Wednesday, October 28, 2009
The next time you merge onto Interstate 20, you can ponder upon what a good investment it was, about all the money it makes on a daily basis.
Huh?
No, you did not miss anything. The highways, of course, make no money at all. All they do is cost money, first to build, then to maintain, then to rebuild and expand, then to maintain again.
The money to do all this comes from taxes on gasoline and car sales and it is not enough money to do the job.
Only the most used highways get funding. Much is left undone.
The exception to this rule is the toll roads that dot both this state and country. Those roads do not actually "make" any money either, they simply pay for themselves — it is to be hoped — over a number of years. No road that we know of ever made a profit anywhere.
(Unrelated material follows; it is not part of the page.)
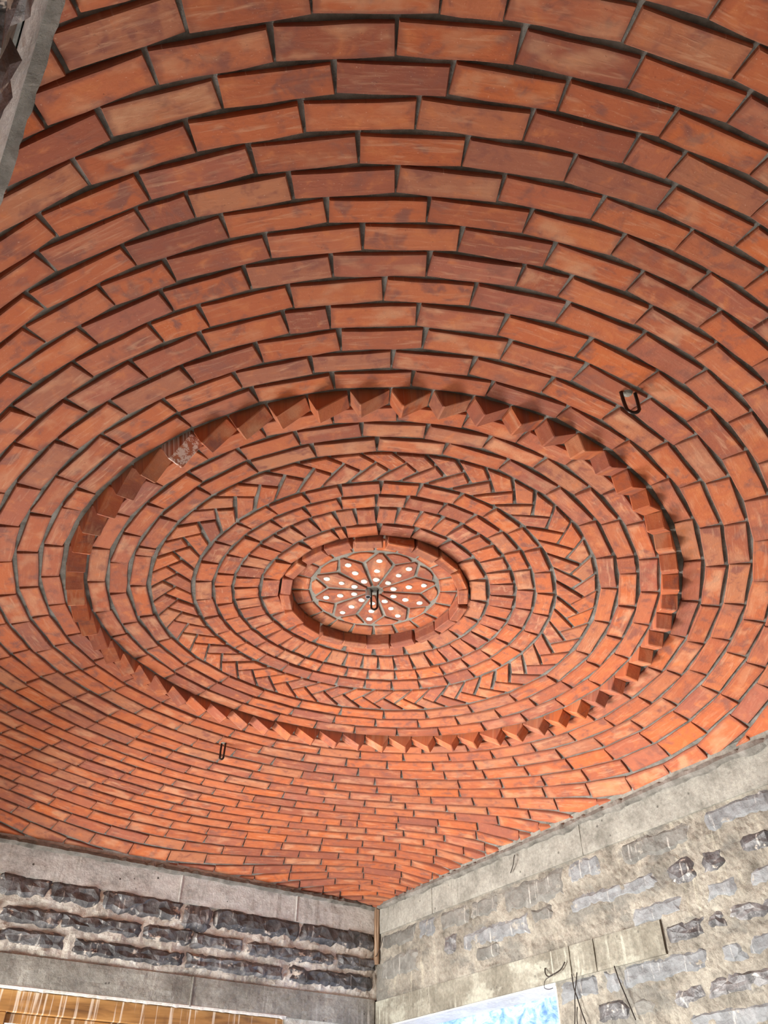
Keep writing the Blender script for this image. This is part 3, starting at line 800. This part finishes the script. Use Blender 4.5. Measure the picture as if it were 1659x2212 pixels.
trim_1 = panel_beam('trim_1', 'y', Y_FAR, -1, X_NEAR, X_FAR, Z_BEAM0, Z_BEAM, (0.27, 1.02), M_CONC_L, 'pale concrete ring beam on top of the dark stone wall')
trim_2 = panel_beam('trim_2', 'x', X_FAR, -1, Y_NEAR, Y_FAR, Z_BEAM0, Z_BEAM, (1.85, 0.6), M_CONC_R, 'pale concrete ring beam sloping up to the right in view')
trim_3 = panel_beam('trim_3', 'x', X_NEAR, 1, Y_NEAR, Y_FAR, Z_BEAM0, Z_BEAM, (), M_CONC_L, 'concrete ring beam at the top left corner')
trim_4 = panel_beam('trim_4', 'y', Y_FAR, -1, X_NEAR, X_FAR - 0.02, 2.335, 2.475, (0.42,), M_LINTEL_L, 'dark grey concrete lintel over the wooden door', top=2.475, proud=0.012, amp=0.004)
trim_5 = panel_beam('trim_5', 'x', X_FAR, -1, 0.22, Y_FAR, 2.335, 2.465, (0.62, 0.78), M_LINTEL_R, 'lime-streaked concrete lintel over the blue window', top=2.465, proud=0.012, amp=0.004)

# mortar fillets where the bricks die into the beams
def fillet(axis, plane, sgn, u0, u1, seed, drop, h0):
    V = []; n = int((u1 - u0) / 0.018)
    for i in range(n + 1):
        u = u0 + (u1 - u0) * i / n
        k = mnoise.noise(Vector((u * 8, seed, 0))); k2 = mnoise.noise(Vector((u * 33, seed, 5)))
        d = 0.020 + 0.007 * k + 0.004 * k2; lo = Z_BEAM - drop * (0.5 + 0.9 * k + 0.35 * k2) ; hi = Z_BEAM + h0 + 0.012 * k2
        for dd, z in ((0.002, lo), (0.012 + 0.3 * d, lo + 0.008), (d + 0.008, (lo + hi) / 2), (d, hi), (-0.02, hi + 0.015)):
            p = plane + sgn * (dd + 0.003 * mnoise.noise(Vector((u * 50, z * 60, seed))))
            V.append((p, u, z) if axis == 'x' else (u, p, z))
    F = [(i * 5 + k, i * 5 + k + 1, (i + 1) * 5 + k + 1, (i + 1) * 5 + k) for i in range(n) for k in range(4)]
    me = mesh_from('mortar_fillet', V, F, M_MORTAR, smooth=False)
    return link('mortar_fillet', me, ceiling)
fillet('y', Y_FAR, -1, X_NEAR + 0.01, X_FAR - 0.01, 2.0, 0.012, 0.03)
fillet('x', X_FAR, -1, Y_NEAR + 0.01, Y_FAR - 0.01, 6.0, 0.02, 0.03)
fillet('x', X_NEAR, 1, Y_NEAR + 0.01, Y_FAR - 0.01, 9.0, 0.01, 0.03)

# ------------------------------------------------------------------ stones of the walls
def stone(parent, axis, plane, sgn, u0, u1, z0, z1, mat, proud, rough, seed):
    if u0 > u1: u0, u1 = u1, u0
    u0 -= 0.012; u1 += 0.012; z0 -= 0.011; z1 += 0.010
    L, Hh = u1 - u0, z1 - z0; nu = max(4, int(L / 0.035)); nz = 4
    rr = random.Random(seed); V = []
    for j in range(nz + 1):
        for i in range(nu + 1):
            fu, fz = i / nu, j / nz
            eu = min(fu, 1 - fu) * L; ez = min(fz, 1 - fz) * Hh
            u = u0 + fu * L; z = z0 + fz * Hh
            edge = i in (0, nu) or j in (0, nz)
            if edge: u += rr.uniform(-.007, .007); z += rr.uniform(-.006, .006)
            else: u += rr.uniform(-.3, .3) * L / nu; z += rr.uniform(-.3, .3) * Hh / nz
            d = -0.008 if edge else proud + rough * (mnoise.noise(Vector((u * 17, z * 24, seed * 1.3))) + 0.5 * rr.uniform(-1, 1))
            p = plane + sgn * d
            V.append((p, u, z) if axis == 'x' else (u, p, z))
    F = []
    for j in range(nz):
        for i in range(nu):
            a = j * (nu + 1) + i; q = (a, a + 1, a + nu + 2, a + nu + 1)
            F += [(q[0], q[1], q[2]), (q[0], q[2], q[3])] if rr.random() < .5 else [(q[0], q[1], q[3]), (q[1], q[2], q[3])]
    me = mesh_from('stone', V, F, mat)
    return link('stone', me, parent)
LS = [(-1.60, -1.20, 2.735, 2.842), (-1.19, -0.72, 2.738, 2.842), (-0.702, -0.435, 2.735, 2.842), (-0.43, -0.165, 2.740, 2.842), (-0.155, 0.30, 2.735, 2.842), (0.305, 0.478, 2.700, 2.842), (0.50, 1.05, 2.735, 2.842), (1.065, 1.59, 2.738, 2.842),
      (-1.5, -1.0, 2.625, 2.69), (-0.98, -0.66, 2.625, 2.69), (-0.642, -0.345, 2.622, 2.69), (-0.338, 0.082, 2.628, 2.692), (0.10, 0.38, 2.628, 2.695), (0.388, 0.695, 2.628, 2.69), (0.716, 1.305, 2.625, 2.688), (1.326, 1.60, 2.628, 2.692),
      (-1.55, -1.1, 2.522, 2.582), (-1.08, -0.71, 2.522, 2.582), (-0.69, -0.298, 2.525, 2.585), (-0.249, 0.347, 2.518, 2.582), (0.372, 0.962, 2.522, 2.585), (1.004, 1.585, 2.520, 2.595)]
for i, (a, b, z0, z1) in enumerate(LS):
    stone(wall_left, 'y', Y_FAR, -1, a, b, z0, z1, M_STONE_DARK, 0.017, 0.013, 100 + i)
G, O, D = M_STONE_GREY, M_STONE_OLIVE, M_STONE_DARK
RS = [(2.40, 2.03, 2.725, 2.82, O), (2.006, 1.835, 2.715, 2.82, G), (1.785, 1.515, 2.72, 2.822, O), (1.505, 1.262, 2.716, 2.818, O), (1.22, 0.765, 2.69, 2.822, O), (0.73, 0.498, 2.722, 2.82, G), (0.37, -0.03, 2.722, 2.815, O), (-0.11, -0.45, 2.74, 2.815, G),
      (1.75, 1.65, 2.60, 2.685, D), (1.59, 1.05, 2.58, 2.667, G), (1.02, 0.86, 2.60, 2.666, O), (0.745, 0.205, 2.597, 2.658, G), (0.135, -0.015, 2.585, 2.668, D), (-0.05, -0.16, 2.597, 2.663, D), (-0.25, -0.4, 2.615, 2.675, D),
      (2.41, 2.02, 2.565, 2.69, O), (1.48, 1.29, 2.52, 2.58, O), (0.37, 0.10, 2.467, 2.536, G), (-0.03, -0.19, 2.486, 2.544, G), (-0.253, -0.42, 2.49, 2.547, G),
      (0.20, 0.0, 2.372, 2.435, D), (-0.02, -0.09, 2.388, 2.431, D), (-0.115, -0.36, 2.39, 2.436, D),
      (0.885, 0.63, 2.245, 2.328, G), (0.59, 0.51, 2.25, 2.33, G), (0.485, 0.02, 2.25, 2.33, G), (-0.037, -0.14, 2.262, 2.322, G), (-0.175, -0.36, 2.268, 2.327, G),
      (0.242, 0.093, 2.142, 2.2, D), (0.06, -0.27, 2.16, 2.212, D), (0.66, 0.472, 2.142, 2.208, D), (0.452, 0.33, 2.14, 2.2, O), (0.18, -0.22, 2.05, 2.108, G)]
rs = random.Random(3)
for z0, z1 in ((2.735, 2.815), (2.60, 2.67), (2.49, 2.545), (2.385, 2.435), (2.265, 2.325), (2.155, 2.21), (2.045, 2.105)):
    y = -0.47 - rs.uniform(0, .05)
    while y > -1.5:
        l = rs.uniform(.18, .42); RS.append((y, y - l, z0, z1, rs.choice([G, G, O, D]))); y -= l + rs.uniform(.03, .07)
for i, (a, b, z0, z1, mt) in enumerate(RS):
    sm = mt is not D
    stone(wall_right, 'x', X_FAR, -1, a, b, z0, z1, mt, 0.006 if sm else 0.011, 0.003 if sm else 0.014, 300 + i)
for i, (z0, z1) in enumerate(((2.73, 2.82), (2.615, 2.695), (2.50, 2.58))):
    y = -2.35
    while y < -0.9:
        l = rs.uniform(.3, .45); stone(wall_near, 'x', X_NEAR, 1, y, y + l, z0, z1, D, 0.017, 0.013, 600 + i * 20 + int(y * 10)); y += l + .04

# ------------------------------------------------------------------ wooden glazed door in the left wall
yF = Y_FAR + 0.012
door = empty('door_1', (-0.22, yF, 0)); tag(door, 'golden wooden door frame with small glass panes under the dark lintel', 'door', kind='structure')
off = Vector(door.location)
def dpart(name, a, b, mat=M_WOOD, parent=door, bev=0.004, base=None):
    base = base or off
    m = MB(); m.bevel_box(Vector(a) - base, Vector(b) - base, bev); return m.build(name, mat, parent)
dpart('frame_header', (DX0 - 0.05, yF, 2.238), (DX1, yF + 0.07, 2.330))
dpart('frame_jamb', (DX1 - 0.075, yF, 0.0), (DX1, yF + 0.07, 2.238))
dpart('frame_jamb', (DX0 - 0.05, yF, 0.0), (DX0 + 0.025, yF + 0.07, 2.238))
dpart('mullion', (-0.565, yF, 0.0), (-0.487, yF + 0.07, 2.238))
for x0, x1 in ((-0.487, DX1 - 0.075), (DX0 + 0.025, -0.565)):
    leaf_z = ((2.195, 2.236), (1.45, 1.50), (0.75, 0.80), (0.0, 0.12))
    for z0, z1 in leaf_z: dpart('rail', (x0 + 0.004, yF + 0.022, z0), (x1 - 0.004, yF + 0.058, z1), bev=0.003)
    nb = int(round((x1 - x0) / 0.12))
    for i in range(nb + 1):
        xm = x0 + (x1 - x0) * i / nb
        dpart('muntin', (xm - 0.009, yF + 0.026, 0.12), (xm + 0.009, yF + 0.054, 2.2), bev=0.002)
    for i in range(nb):
        xa, xb = x0 + (x1 - x0) * i / nb, x0 + (x1 - x0) * (i + 1) / nb
        dpart('pane', (xa + 0.005, yF + 0.038, 0.12), (xb - 0.005, yF + 0.042, 2.196), M_GLASS, bev=0.0005)
# pale grout bead along the lintel underside
m = MB(); n = 120; V = []
for i in range(n + 1):
    x = DX0 + (DX1 - DX0) * i / n; k = mnoise.noise(Vector((x * 30, 3, 1)))
    for dy, dz in ((-0.004, 0.016), (-0.010, 0.006), (-0.004 - 0.003 * k, -0.006 - 0.008 * max(k, 0)), (0.02, -0.002)):
        V.append((x, Y_FAR + dy - 0.004, 2.334 + dz))
F = [(i * 4 + k, i * 4 + k + 1, i * 4 + 5 + k, i * 4 + 4 + k) for i in range(n) for k in range(3)]
m.add(V, F); o = m.build('trim_6', M_SOFFIT, fix=False); tag(o, 'cream grout bead between lintel and wooden door frame', 'trim', kind='structure')

# ------------------------------------------------------------------ window in the right wall
win = empty('window_1', (X_FAR + 0.12, (WY0 + WY1) / 2, WZ0)); tag(win, 'window with mottled blue protective film under the limed lintel', 'window', kind='structure')
off = Vector(win.location)
dpart('pane', (X_FAR + 0.190, WY0, WZ0), (X_FAR + 0.196, WY1, 2.343), M_FILM, win, 0.001)
dpart('soffit_lining', (X_FAR + 0.0, WY0, 2.328), (X_FAR + 0.26, Y_FAR, 2.3365), M_SOFFIT, win, 0.001)
dpart('reveal_lining', (X_FAR + 0.0, WY0 - 0.004, WZ0), (X_FAR + 0.26, WY0 + 0.006, 2.328), M_SOFFIT, win, 0.001)

# ------------------------------------------------------------------ batten in the corner, tie wires
bt = MB(); bt.bevel_box((X_FAR - 0.030, Y_FAR - 0.034, 2.66), (X_FAR - 0.012, Y_FAR - 0.012, Z_BEAM + 0.012), 0.003)
bt.bevel_box((X_FAR - 0.026, Y_FAR - 0.05, 2.66), (X_FAR - 0.010, Y_FAR - 0.036, Z_BEAM - 0.002), 0.003)
tag(bt.build('corner_batten', M_OLDWOOD), 'weathered wooden batten left standing in the corner between the two walls', 'batten')
xw = X_FAR - 0.022
def wire(pts, r, label, xoff=0.0):
    m = MB(); m.tube(smooth_path([(xw + xo + xoff, y, z) for xo, y, z in pts], 5), r, 6)
    tag(m.build('tie_wire', M_WIRE, smooth=True), label, 'wire', 'tie wires on the right wall')
wire([(0, 0.77, 2.345), (-0.003, 0.765, 2.29), (0, 0.755, 2.25), (0, 0.735, 2.18), (0, 0.70, 2.09)], 0.0028, 'dark tie wire hanging beside the blue window, crossing another wire')
wire([(-0.010, 0.725, 2.345), (-0.014, 0.742, 2.29), (-0.014, 0.757, 2.245), (-0.012, 0.77, 2.19), (-0.010, 0.80, 2.09)], 0.0026, 'dark tie wire crossing from the upper right beside the blue window')
wire([(0, 0.762, 2.215), (-0.004, 0.77, 2.17), (0, 0.775, 2.09)], 0.0022, 'short thin wire hanging below the crossing of two tie wires')
wire([(0, 0.505, 2.335), (-0.004, 0.485, 2.27), (-0.004, 0.46, 2.20), (-0.002, 0.435, 2.125)], 0.0028, 'straight dark tie wire slanting down the wall right of the lintel end')
wire([(0.008, 0.95, 2.40), (-0.012, 0.93, 2.372), (-0.018, 0.905, 2.355), (-0.01, 0.88, 2.362), (-0.02, 0.86, 2.36), (-0.006, 0.83, 2.375), (-0.004, 0.80, 2.40)], 0.003, 'twisted wire stub curling out of the lintel bottom edge')
wire([(-0.01, 0.885, 2.358), (-0.02, 0.925, 2.345), (-0.022, 0.938, 2.315), (-0.016, 0.915, 2.305), (-0.008, 0.895, 2.308)], 0.0016, 'thin looped wire end at the corner of the window')
wire([(0, 2.36, 2.80), (-0.02, 2.335, 2.78), (-0.03, 2.34, 2.735), (-0.026, 2.39, 2.70), (-0.008, 2.43, 2.705)], 0.0018, 'thin curved wire near the corner batten')
wire([(0.0, 1.075, 2.955), (-0.016, 1.065, 2.935), (-0.012, 1.08, 2.905), (0, 1.12, 2.875)], 0.0024, 'bent wire sticking out of the right beam below the vault')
Instead, other companies make profits off highways, from the automobile companies — if you think sales are low now, think what they might be if there were no highways to drive on — to the thousands of trucking companies.
Don't get us wrong. We fully support a strong highway system. We not only need what we have, we probably need more. At least that is what the planners tell us and we are inclined to agree.
But we get irked about this every time a new report comes out about how much taxpayers "subsidize" the Amtrak rail system per rider.
We never hear how much taxpayers subsidize the highway system per driver.
As it turns out taxpayers spent about $32 per average Amtrak rider during 2008, over and above what the passenger was charged. That is about four times what Amtrak has estimated. However, the study that determined this estimate includes the depreciation amount, not just the revenue versus the expenses of normal operation. If that amount was not included, the costs would be much closer to the estimate.
The average rider number is a bit misleading, though. In the northeast corridor, the higher number of passengers means a much better operating scenario. In that area, Amtrak makes $41 per passenger. This is a healthy number.
But when you come to the Southern states, it gets a bit more problematic.
The Texas Eagle, the service which runs through Marshall, loses $141 per passenger, when depreciation is included. It loses $116 per passenger when that is not taken into account.
Much worse than that is the Sunset Limited, which runs from New Orleans to Los Angeles and must be subsidized to the amount of $462 per passenger.
Even at the higher rate, we would guess that it is still competitive with the total amount of subsidies per car one would rack up driving from New Orleans to Los Angeles. It is just a guess, however, because such a study has never been done and will likely never be done.
Those who oppose Amtrak will find as many ways as possible to attack it, but it is a vital transportation system to this country. Railways around the world are tough businesses to operate on a profit, but highways are not profitable either and we need them, too.